Set exercise:
All of the data should be output character for character, except the pictures.

Collected data:
§
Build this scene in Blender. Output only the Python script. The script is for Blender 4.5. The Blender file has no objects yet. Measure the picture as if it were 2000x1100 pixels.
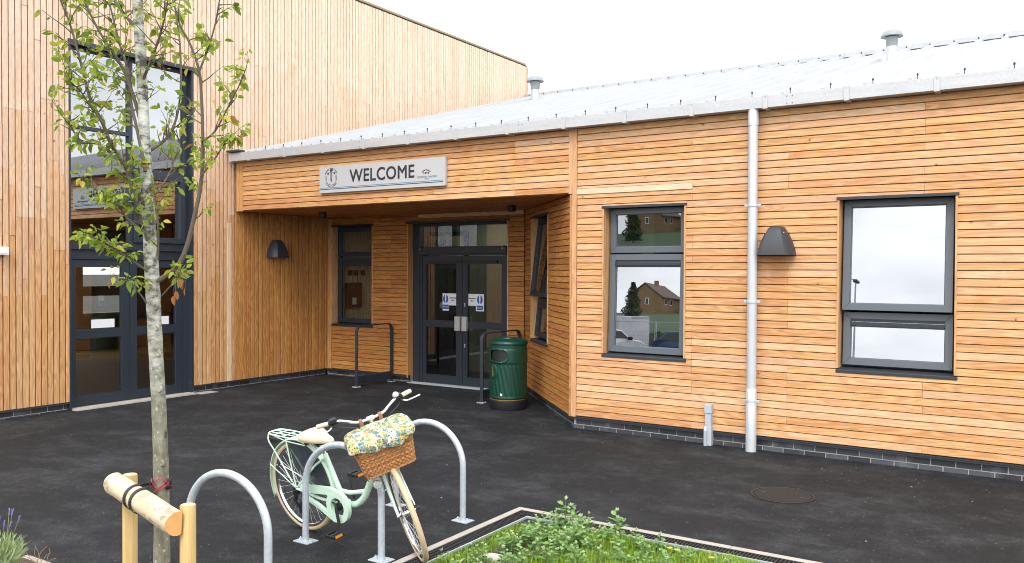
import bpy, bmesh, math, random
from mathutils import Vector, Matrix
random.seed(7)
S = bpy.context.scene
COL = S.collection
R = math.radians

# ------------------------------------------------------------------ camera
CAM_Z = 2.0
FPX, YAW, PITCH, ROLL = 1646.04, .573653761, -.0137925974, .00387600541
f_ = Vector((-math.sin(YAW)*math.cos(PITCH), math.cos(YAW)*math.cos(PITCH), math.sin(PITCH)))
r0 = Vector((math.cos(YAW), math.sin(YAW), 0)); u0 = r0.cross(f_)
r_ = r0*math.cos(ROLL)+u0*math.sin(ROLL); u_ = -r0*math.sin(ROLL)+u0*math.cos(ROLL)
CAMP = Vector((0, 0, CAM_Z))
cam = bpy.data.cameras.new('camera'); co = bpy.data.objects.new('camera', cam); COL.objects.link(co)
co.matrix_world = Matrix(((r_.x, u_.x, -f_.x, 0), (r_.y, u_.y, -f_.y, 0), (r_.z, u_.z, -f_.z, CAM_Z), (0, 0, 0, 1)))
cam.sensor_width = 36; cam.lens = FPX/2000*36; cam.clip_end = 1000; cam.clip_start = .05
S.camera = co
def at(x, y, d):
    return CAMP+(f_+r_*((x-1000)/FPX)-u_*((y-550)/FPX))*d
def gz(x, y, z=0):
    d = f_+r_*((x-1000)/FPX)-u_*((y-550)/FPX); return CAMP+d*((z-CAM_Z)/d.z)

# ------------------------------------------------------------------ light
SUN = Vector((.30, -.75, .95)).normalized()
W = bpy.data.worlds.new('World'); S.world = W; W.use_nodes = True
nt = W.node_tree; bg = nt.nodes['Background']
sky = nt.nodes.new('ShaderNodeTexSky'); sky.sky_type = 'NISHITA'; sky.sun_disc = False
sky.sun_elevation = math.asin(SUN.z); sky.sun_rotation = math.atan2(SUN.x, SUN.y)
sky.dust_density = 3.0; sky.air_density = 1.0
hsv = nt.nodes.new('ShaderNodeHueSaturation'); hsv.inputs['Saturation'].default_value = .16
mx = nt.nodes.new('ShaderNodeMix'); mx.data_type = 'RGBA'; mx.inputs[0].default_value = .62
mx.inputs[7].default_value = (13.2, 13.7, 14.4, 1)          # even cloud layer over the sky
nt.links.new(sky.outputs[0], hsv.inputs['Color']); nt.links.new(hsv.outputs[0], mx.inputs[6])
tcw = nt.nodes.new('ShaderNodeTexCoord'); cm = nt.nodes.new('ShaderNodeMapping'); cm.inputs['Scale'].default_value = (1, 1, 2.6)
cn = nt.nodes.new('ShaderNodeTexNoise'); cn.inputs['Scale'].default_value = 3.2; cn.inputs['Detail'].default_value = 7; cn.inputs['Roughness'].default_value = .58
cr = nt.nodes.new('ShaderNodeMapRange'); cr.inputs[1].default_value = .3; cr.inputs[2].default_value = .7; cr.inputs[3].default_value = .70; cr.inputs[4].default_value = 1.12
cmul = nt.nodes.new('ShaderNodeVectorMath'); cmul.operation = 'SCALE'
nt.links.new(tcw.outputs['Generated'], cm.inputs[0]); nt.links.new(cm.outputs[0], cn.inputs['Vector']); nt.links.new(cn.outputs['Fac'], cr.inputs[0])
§
Final result:
Build this scene in Blender. Output only the Python script. The script is for Blender 4.5. The Blender file has no objects yet. Measure the picture as if it were 2000x1100 pixels.
import bpy, bmesh, math, random
from mathutils import Vector, Matrix
random.seed(7)
S = bpy.context.scene
COL = S.collection
R = math.radians

# ------------------------------------------------------------------ camera
CAM_Z = 2.0
FPX, YAW, PITCH, ROLL = 1646.04, .573653761, -.0137925974, .00387600541
f_ = Vector((-math.sin(YAW)*math.cos(PITCH), math.cos(YAW)*math.cos(PITCH), math.sin(PITCH)))
r0 = Vector((math.cos(YAW), math.sin(YAW), 0)); u0 = r0.cross(f_)
r_ = r0*math.cos(ROLL)+u0*math.sin(ROLL); u_ = -r0*math.sin(ROLL)+u0*math.cos(ROLL)
CAMP = Vector((0, 0, CAM_Z))
cam = bpy.data.cameras.new('camera'); co = bpy.data.objects.new('camera', cam); COL.objects.link(co)
co.matrix_world = Matrix(((r_.x, u_.x, -f_.x, 0), (r_.y, u_.y, -f_.y, 0), (r_.z, u_.z, -f_.z, CAM_Z), (0, 0, 0, 1)))
cam.sensor_width = 36; cam.lens = FPX/2000*36; cam.clip_end = 1000; cam.clip_start = .05
S.camera = co
def at(x, y, d):
    return CAMP+(f_+r_*((x-1000)/FPX)-u_*((y-550)/FPX))*d
def gz(x, y, z=0):
    d = f_+r_*((x-1000)/FPX)-u_*((y-550)/FPX); return CAMP+d*((z-CAM_Z)/d.z)

# ------------------------------------------------------------------ light
SUN = Vector((.30, -.75, .95)).normalized()
W = bpy.data.worlds.new('World'); S.world = W; W.use_nodes = True
nt = W.node_tree; bg = nt.nodes['Background']
sky = nt.nodes.new('ShaderNodeTexSky'); sky.sky_type = 'NISHITA'; sky.sun_disc = False
sky.sun_elevation = math.asin(SUN.z); sky.sun_rotation = math.atan2(SUN.x, SUN.y)
sky.dust_density = 3.0; sky.air_density = 1.0
hsv = nt.nodes.new('ShaderNodeHueSaturation'); hsv.inputs['Saturation'].default_value = .16
mx = nt.nodes.new('ShaderNodeMix'); mx.data_type = 'RGBA'; mx.inputs[0].default_value = .62
mx.inputs[7].default_value = (13.2, 13.7, 14.4, 1)          # even cloud layer over the sky
nt.links.new(sky.outputs[0], hsv.inputs['Color']); nt.links.new(hsv.outputs[0], mx.inputs[6])
tcw = nt.nodes.new('ShaderNodeTexCoord'); cm = nt.nodes.new('ShaderNodeMapping'); cm.inputs['Scale'].default_value = (1, 1, 2.6)
cn = nt.nodes.new('ShaderNodeTexNoise'); cn.inputs['Scale'].default_value = 3.2; cn.inputs['Detail'].default_value = 7; cn.inputs['Roughness'].default_value = .58
cr = nt.nodes.new('ShaderNodeMapRange'); cr.inputs[1].default_value = .3; cr.inputs[2].default_value = .7; cr.inputs[3].default_value = .70; cr.inputs[4].default_value = 1.12
cmul = nt.nodes.new('ShaderNodeVectorMath'); cmul.operation = 'SCALE'
nt.links.new(tcw.outputs['Generated'], cm.inputs[0]); nt.links.new(cm.outputs[0], cn.inputs['Vector']); nt.links.new(cn.outputs['Fac'], cr.inputs[0])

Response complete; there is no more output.